Friday 16 August 2013

How to Read the Air

Title: How to Read the Air
Author: Dinaw Mengestu
Pages: 325 (paperback)
Published: January 1st 2012
Published by: Vintage Books

Following the death of his father Yosef, Jonas Woldemariam feels compelled to make sense of the volatile generational and cultural ties that have forged him. Leaving behind his marriage and job in New York, he sets out to retrace his mother and father's honeymoon as young Ethiopian immigrants and weave together a family history that will take him from the war-torn country of his parents' youth to a brighter vision of his life in America today. In so doing, he crafts a story- real or invented-that holds the possibility of reconciliation and redemption.





Jonas Woldmariam is a first generation African immigrant. His father arrived in the USA after much arduous journeying (though we're never explicitly, clearly or definitively told how) and his mother arrived some three years later. They'd been married four years, and spent the majority of that time apart. Jonas tries to imagine what those first months must have been like for them based on what he's been told, mostly by his mother, but he takes quite a lot of liberty imagining what they both might have been thinking. Intertwined with the story of their 'honeymoon' is bits of pieces of Jonas growing up, his life with his soon-to-be-ex-wife Angela, and some parts of him retracing the footsteps of his parents as they set out on their ill-fated honeymoon.

This was a present, and is not a book I would have bought myself. And it wasn't a bad book per se, just not my kind of thing at all. It was readable, but I didn't find myself caring for the characters. In fact I actively disliked Jonas' parents, for all that both of them have been through. Yes, some of what they do is more than likely made up by Jonas and how he feels about both of them, but they are both malicious people in their own way.

Jonas, as a complete counterpart, doesn't seem to have a malicious bone in his body. He's a very nice guy. But that's all he is - nice. He's not particularly compelling as a character, and he seems to spend most of his time doing exactly what is expected of him, or just lying to people to make it look like he is. How does he manage to not be malicious and lie? I'm not sure, but both are true in my mind. He lies to create the image that he is living 'the American dream', not setting out to hurt people even if that may be the way things work out.

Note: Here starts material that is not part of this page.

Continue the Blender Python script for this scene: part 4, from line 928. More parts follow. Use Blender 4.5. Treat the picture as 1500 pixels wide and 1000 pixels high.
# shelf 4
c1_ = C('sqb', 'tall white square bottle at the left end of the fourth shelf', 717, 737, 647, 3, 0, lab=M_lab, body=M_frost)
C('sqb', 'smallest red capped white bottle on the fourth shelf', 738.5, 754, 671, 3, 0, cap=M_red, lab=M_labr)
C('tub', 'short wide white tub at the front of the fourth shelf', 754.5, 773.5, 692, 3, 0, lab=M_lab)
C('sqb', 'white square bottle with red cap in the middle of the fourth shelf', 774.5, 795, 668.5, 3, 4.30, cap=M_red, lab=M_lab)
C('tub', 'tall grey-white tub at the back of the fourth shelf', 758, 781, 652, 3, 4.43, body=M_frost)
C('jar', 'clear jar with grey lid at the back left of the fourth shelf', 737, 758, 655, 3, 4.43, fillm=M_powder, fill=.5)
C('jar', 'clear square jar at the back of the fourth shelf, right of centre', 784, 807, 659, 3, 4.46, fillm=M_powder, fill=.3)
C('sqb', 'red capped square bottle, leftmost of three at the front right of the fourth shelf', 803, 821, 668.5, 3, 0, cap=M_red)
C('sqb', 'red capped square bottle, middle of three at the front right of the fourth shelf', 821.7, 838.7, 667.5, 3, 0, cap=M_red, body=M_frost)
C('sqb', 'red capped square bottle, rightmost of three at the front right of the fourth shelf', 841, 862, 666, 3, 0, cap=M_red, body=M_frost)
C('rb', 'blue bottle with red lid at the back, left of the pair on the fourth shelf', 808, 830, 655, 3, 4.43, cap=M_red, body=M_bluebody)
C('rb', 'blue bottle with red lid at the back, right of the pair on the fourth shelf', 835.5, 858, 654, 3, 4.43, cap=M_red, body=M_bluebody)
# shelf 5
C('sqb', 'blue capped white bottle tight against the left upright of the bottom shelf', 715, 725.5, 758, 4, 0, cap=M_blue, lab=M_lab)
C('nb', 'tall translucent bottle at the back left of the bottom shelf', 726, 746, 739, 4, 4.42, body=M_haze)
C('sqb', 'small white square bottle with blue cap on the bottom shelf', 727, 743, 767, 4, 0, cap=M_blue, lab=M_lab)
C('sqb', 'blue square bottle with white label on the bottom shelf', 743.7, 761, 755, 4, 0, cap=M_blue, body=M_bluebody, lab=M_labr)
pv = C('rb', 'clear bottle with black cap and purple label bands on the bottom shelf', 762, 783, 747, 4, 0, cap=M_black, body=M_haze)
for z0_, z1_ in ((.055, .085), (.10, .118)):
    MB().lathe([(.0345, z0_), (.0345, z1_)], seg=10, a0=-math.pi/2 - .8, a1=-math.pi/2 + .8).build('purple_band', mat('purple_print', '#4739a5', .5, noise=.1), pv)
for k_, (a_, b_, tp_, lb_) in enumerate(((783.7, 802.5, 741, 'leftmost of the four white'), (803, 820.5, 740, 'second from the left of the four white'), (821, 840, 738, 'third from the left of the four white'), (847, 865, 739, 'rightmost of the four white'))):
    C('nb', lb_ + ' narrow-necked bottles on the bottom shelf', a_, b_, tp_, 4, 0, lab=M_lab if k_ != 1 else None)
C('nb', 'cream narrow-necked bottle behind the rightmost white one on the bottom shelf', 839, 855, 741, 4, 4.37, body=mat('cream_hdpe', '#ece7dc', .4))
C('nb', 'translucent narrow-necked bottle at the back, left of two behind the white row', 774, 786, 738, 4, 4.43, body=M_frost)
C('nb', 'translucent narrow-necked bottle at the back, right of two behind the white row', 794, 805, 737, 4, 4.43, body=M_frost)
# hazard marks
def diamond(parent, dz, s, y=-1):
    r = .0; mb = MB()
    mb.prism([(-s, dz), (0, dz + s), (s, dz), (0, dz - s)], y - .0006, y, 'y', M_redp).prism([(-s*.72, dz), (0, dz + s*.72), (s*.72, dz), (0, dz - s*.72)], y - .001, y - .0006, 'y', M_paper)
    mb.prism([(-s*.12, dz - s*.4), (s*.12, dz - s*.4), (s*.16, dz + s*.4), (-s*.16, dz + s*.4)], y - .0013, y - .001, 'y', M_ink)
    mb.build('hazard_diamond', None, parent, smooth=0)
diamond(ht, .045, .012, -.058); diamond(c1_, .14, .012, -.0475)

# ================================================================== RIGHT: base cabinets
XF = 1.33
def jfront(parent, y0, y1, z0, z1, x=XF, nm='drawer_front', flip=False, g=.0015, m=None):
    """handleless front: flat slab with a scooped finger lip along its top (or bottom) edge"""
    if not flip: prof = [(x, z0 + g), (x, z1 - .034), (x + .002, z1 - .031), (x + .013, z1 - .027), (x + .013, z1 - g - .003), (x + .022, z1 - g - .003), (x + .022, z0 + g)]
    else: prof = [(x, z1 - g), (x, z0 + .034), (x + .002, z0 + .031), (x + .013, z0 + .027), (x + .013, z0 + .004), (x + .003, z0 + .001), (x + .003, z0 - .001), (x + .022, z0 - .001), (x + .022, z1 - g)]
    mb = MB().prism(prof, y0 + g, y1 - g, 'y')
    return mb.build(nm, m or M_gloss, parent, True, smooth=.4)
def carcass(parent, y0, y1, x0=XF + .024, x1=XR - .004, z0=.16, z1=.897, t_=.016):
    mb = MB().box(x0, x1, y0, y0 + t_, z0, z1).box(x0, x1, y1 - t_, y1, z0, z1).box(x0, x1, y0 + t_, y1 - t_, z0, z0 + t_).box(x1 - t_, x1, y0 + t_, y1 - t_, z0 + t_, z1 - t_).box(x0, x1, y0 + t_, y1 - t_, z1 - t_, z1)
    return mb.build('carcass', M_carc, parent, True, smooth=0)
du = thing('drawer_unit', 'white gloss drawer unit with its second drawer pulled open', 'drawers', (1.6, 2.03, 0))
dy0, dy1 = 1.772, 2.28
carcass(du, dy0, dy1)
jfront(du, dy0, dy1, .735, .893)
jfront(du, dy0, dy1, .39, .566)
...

When it come to the storyline, I was expecting there to be be more to his parents' American history than there was and was kinda let down by the lack in that storyline. And although I did quite like the recent-past history of Jonas and Angela, from the blurb I was expecting it to be more about him following in their footsteps and seeing them adjusting to American life or whatever with maybe references back to the life he has left behind. Instead it was more the other way around.

Maybe I should have gone into this book with more of an open mind. Maybe I would have enjoyed it more if I hadn't been expecting not to. But it was what I expected in that regard, and at the same time not at all what I expected in terms of the storyline.